Avez-vous d’autres exemples d’avancées concrètes?

: C’est tout l’enjeu, conjointement à la dimension idéologique politique forte, de pouvoir considérer ces personnes comme des travailleur·euses qu’elles sont de facto, pouvoir les reconnaitre en tant que telles. Cette année, l’EdS a été remarquable sur la campagne de soutien à M. Marouf.

P: Ce monsieur venait de terminer ses études d’infirmier et nous a contacté en nous disant «je suis infirmier, je viens de terminer, et j’ai une promesse d’embauche ». Il nous a envoyé ses documents et on s’est dit qu’on allait tenter le coup d’introduire, en parallèle de sa demande de régularisation, une demande de permis unique qui permet d’avoir un permis de travail puis un permis de séjour.

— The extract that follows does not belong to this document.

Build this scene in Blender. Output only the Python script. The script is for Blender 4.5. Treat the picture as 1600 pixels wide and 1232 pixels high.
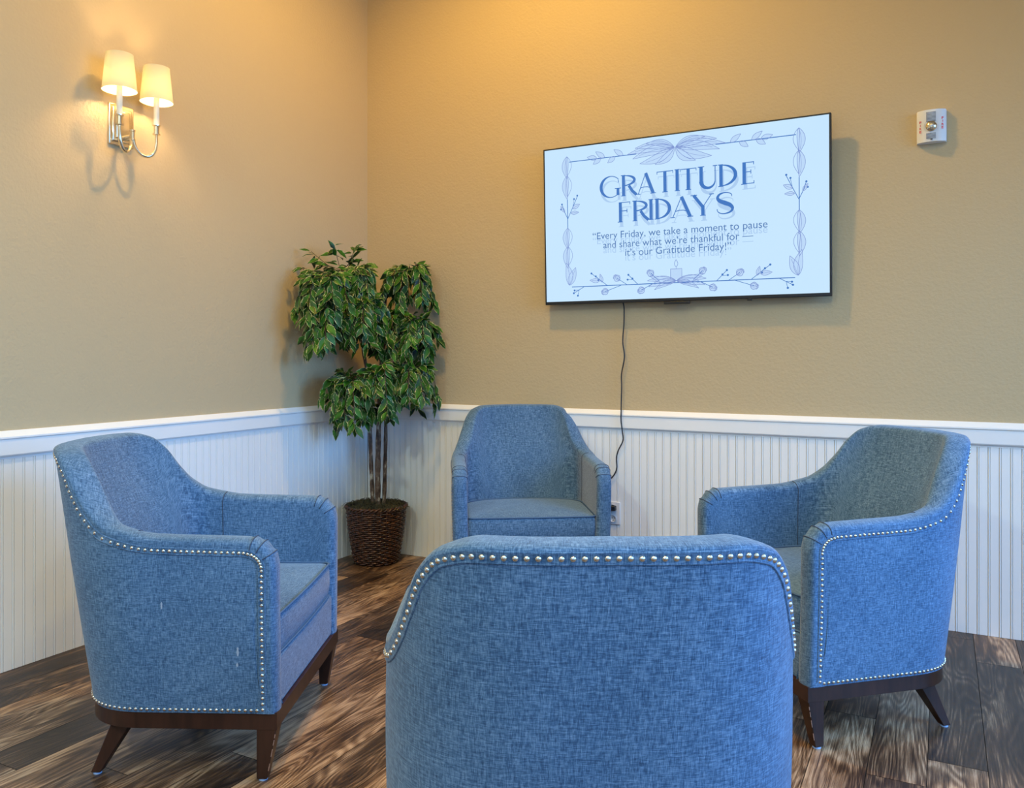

M. Marouf était partant de tenter l’expérience, c’est comme ça qu’on a constitué un petit groupe pour porter ce dossier avec la FGTB, la CSC, le secteur de l’intégration. Le dossier a été refusé une 1ère fois, puis a été accepté en recours devant la ministre Morreale, grâce notamment à l’entremise de la FGTB. D’où l’intérêt qu’on soit uni·es dans cette EdS parce que ça permet de faire bouger les contacts de chacun·e. Une fois qu’il a obtenu son permis de travail, le dossier a été envoyé à l’Office des Etrangers et comme on l’attendait, il a été refusé sur le permis de séjour, ce qui nous a permis d’introduire un autre recours pour que le juge se positionne et, dans l’attente d’une décision pour faire jurisprudence, l’Office des Etrangers nous a court-circuité en régularisant M. Marouk.Ce qui est une victoire importante pour la reconnaissance des compétences et de l’existence des TSP !

La revendication est désormais de leur ouvrir l’accès au permis unique et aux formations du Forem ou d’Actiris. La Région Wallonne fait énormément d’efforts, mais les obstacles sont également de taille et nous avons besoin du soutien de tou·tes, employeur·euses comme travailleur·euses.  

Comment les Jeunes FGTB pourraient continuer à vous être utiles ?

Pauline et Didier : nous avons besoin de soutien. Les TSP de Liège et de toute la Wallonie attendent que les Jeunes FGTB appuient le sujet dans les instances syndicales wallonnes.

One thought on “L’école des Solidarités

  1. Philippe Bordignon Reply

    Une multitude de contrevérités sont émises sur la mise sur pied de l’EDS. À ce niveau de mensonge par omission, c’est limite Staline lorsqu’il raye des photos de propagandes ses ex-alliés tombés en disgrâce… Sans l’initiative des TSE de la FGTB Liège-Huy-Waremme – Promotion & Culture, rien n’aurait été mis en place – très sympa, d’ailleurs, d’avoir zappé le taf considérable de mes très excellent-e-s collègues Sidi et Rosario, véritables chevilles ouvrières du projet. En outre, sur Liège, à l’heure actuelle, sans P&C – que ce soit en termes d’équipe ou d’occupation de salles -, rien ne serait possible. La réponse de Didier Van der Meeren est tronquée et lamentablement erronée.